Prosecutors argued in their papers that his claims of being a law-abiding citizen are inconsistent with his actions during and after the Bunkerville confrontation.

They accused him of publicly backing the armed occupation of a government wildlife refuge in Oregon earlier this year, led by two of his sons, Ammon and Ryan. The Bundy patriarch has not been charged in the Oregon takeover, but his sons are among those indicted in Portland, Ore.

Both Bundy brothers, who were ordered jailed in the Oregon case, were detained Wednesday in the Nevada case. They are among the 18 defendants indicted with Cliven Bundy in the Bunkerville showdown. The felony charges include conspiracy, extortion, obstruction of justice and assault on a federal officer.

Following separate hearings, U.S. Magistrate Judge George Foley Jr. said he considered the brothers dangers to the community and risks of not making future court dates.

First Assistant U.S. Attorney Steven Myhre told Foley that Ammon Bundy, 40, led the ground forces against the outnumbered and out-gunned Bureau of Land Management officers on the day of the tense conflict.

As prosecutors have done previously in court, Myhre described the terror the agents guarding the impounded cattle faced from a boisterous and armed crowd, as militia snipers kept them in their gun sights high above on nearby bridges.

Myhre said some of the BLM officers under siege called their wives and told them they thought they would not make it home that day.

The special agent in charge of the BLM, who was wearing a bulletproof vest, pleaded with the armed Bundy supporters not to shoot him in the head, as he frantically tried to resolve the standoff with a defiant Ammon Bundy, Myhre said.

Ammon Bundy’s lawyer, Daniel Hill, tried to portray the BLM as the instigators, alleging they had set up a heavily armed compound with radio towers and sniper positions near the Bundy ranch. He said federal agents were shooting cattle from helicopters and even pointing laser sights at people stopping to take photographs of the roundup.

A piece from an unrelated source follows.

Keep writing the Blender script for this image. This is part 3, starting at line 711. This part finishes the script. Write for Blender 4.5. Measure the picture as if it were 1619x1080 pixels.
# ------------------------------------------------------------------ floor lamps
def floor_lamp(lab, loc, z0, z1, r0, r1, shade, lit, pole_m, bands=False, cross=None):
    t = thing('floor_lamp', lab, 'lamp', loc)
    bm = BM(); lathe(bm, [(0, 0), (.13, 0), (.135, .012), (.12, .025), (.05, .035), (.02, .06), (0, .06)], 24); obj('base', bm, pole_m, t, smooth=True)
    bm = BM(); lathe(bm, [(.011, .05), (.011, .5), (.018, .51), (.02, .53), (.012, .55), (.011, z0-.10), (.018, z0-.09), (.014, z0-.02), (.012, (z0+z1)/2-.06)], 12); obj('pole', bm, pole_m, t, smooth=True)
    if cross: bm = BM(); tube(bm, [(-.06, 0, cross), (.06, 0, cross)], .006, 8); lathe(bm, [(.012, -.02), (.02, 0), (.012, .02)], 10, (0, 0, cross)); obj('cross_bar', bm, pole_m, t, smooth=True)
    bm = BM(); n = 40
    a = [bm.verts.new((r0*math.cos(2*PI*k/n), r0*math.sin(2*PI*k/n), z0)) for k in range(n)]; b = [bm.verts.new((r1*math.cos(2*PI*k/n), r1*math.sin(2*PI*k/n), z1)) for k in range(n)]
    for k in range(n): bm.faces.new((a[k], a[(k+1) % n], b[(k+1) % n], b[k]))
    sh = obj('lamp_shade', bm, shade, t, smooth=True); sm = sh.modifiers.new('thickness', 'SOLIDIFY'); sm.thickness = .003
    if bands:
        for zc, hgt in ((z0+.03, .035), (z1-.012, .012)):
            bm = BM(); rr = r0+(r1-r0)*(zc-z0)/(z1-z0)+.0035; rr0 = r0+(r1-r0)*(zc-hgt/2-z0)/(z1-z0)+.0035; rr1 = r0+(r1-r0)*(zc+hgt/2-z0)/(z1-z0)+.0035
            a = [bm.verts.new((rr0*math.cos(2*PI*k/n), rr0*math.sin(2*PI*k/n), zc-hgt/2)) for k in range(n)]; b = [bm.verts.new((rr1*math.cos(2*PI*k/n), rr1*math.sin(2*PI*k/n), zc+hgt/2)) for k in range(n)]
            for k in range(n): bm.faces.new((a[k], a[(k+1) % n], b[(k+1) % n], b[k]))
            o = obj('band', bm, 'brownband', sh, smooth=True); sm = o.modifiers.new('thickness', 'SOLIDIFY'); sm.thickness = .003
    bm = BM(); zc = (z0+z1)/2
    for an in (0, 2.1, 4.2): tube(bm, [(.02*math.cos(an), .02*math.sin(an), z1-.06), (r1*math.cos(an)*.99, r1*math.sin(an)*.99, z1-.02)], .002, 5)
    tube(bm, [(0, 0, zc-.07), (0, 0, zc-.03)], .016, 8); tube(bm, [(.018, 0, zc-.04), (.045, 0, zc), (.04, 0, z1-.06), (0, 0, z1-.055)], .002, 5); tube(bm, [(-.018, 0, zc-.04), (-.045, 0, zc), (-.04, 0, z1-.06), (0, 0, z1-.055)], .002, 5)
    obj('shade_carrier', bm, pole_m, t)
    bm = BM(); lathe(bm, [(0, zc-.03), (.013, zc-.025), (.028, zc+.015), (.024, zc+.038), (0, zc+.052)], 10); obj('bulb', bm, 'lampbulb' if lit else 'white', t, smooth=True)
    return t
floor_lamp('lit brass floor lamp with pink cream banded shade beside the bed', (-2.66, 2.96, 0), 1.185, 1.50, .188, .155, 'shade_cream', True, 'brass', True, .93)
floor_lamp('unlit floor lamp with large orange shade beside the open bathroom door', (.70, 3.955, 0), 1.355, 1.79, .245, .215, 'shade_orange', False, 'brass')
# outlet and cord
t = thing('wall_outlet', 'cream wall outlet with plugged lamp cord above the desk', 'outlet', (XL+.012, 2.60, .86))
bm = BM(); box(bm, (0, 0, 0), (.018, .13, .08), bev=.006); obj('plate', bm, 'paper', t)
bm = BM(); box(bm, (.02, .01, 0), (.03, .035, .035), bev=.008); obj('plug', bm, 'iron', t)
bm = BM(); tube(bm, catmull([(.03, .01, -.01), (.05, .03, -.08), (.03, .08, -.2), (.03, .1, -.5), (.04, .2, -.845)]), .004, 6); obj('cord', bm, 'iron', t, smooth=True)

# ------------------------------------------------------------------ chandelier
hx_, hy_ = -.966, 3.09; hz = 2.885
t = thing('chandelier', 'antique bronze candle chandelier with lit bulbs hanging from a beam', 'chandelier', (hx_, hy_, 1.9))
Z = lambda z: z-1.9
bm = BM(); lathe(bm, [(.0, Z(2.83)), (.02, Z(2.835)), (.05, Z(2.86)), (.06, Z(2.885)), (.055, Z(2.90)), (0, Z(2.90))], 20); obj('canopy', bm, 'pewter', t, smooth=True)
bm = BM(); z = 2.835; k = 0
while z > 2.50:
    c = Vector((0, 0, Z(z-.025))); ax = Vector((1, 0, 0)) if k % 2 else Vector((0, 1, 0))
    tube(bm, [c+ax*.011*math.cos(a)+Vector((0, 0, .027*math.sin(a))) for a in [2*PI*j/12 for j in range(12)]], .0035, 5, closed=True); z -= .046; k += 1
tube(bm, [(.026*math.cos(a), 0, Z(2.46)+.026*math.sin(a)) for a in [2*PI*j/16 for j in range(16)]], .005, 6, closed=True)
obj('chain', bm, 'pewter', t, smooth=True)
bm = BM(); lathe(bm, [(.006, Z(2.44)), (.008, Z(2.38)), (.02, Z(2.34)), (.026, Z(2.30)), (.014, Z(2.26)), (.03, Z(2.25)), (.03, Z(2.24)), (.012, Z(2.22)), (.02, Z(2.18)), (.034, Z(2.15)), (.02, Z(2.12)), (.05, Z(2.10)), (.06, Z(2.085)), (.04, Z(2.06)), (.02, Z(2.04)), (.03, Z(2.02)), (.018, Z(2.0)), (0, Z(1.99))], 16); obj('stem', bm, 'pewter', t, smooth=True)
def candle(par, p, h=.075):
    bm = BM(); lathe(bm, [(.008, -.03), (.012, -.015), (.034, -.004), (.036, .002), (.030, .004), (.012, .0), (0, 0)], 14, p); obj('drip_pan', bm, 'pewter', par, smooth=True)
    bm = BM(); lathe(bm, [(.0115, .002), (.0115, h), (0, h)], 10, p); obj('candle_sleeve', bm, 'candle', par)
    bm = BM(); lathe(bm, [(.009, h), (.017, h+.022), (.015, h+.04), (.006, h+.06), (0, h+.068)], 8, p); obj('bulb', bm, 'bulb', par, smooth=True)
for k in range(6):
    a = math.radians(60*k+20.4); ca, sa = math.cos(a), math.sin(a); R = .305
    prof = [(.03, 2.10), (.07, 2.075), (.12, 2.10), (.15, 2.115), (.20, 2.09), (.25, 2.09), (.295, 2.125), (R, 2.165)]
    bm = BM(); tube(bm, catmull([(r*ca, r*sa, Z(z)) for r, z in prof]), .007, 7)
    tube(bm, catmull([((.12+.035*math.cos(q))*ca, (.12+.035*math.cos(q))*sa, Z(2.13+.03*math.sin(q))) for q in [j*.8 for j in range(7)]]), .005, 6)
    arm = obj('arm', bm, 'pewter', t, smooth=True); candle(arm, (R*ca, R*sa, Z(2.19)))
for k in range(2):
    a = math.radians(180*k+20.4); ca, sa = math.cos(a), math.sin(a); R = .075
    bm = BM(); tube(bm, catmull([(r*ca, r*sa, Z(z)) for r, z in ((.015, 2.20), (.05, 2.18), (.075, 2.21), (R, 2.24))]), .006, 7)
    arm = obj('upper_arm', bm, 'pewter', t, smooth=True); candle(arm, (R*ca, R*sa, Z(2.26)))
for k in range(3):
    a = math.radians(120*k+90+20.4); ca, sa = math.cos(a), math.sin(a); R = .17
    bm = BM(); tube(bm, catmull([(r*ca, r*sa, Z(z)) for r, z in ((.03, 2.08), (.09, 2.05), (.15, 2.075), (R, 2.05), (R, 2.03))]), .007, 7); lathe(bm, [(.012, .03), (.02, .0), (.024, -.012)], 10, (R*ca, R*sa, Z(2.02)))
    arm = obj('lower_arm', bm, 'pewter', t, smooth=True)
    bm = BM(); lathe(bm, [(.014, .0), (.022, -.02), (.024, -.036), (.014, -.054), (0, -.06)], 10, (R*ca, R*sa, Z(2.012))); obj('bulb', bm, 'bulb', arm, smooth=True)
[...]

But Hill admitted that he was still working to put together evidence to prove the allegations. He asked to continue the hearing, but Foley denied his request.

Hill also argued that Ammon Bundy was in a peaceful mode during the confrontation and had put up signs saying “Family Area — no guns, no alcohol.”

Earlier Wednesday, Assistant U.S. Attorney Nicholas Dickinson argued that Ryan Bundy, 43, played a key role in the anti-government conspiracy before and after the chaotic Bunkerville confrontation. After the BLM officers backed down and released the cattle, Dickinson said, Ryan Bundy was quoted as saying, “The West has now been won.”

Representing himself in court, Ryan Bundy said the charges against him were “almost laughable” and no one on his side committed any acts of aggression against the BLM officers.

“We were only there in defense of our life, our liberty and our property,” he said. “We are honorable people. We are peaceful people.”

In court papers earlier this month, Cliven Bundy’s lawyer, Joel Hansen, echoed those words, as he sought Bundy’s release.

Hansen argued that Bundy is being held without bail because of his free speech view on the government’s “alleged ownership of 90 percent of Nevada land.”

“The government seems to be afraid that it might lose in a jury trial, so it wants to keep him in prison, in solitary confinement, as long as it can because he, like Nelson Mandela, is a political prisoner,” Hansen wrote. “There is nothing in the U.S. Constitution allowing the federal government to hold political prisoners without a trial. Nothing.”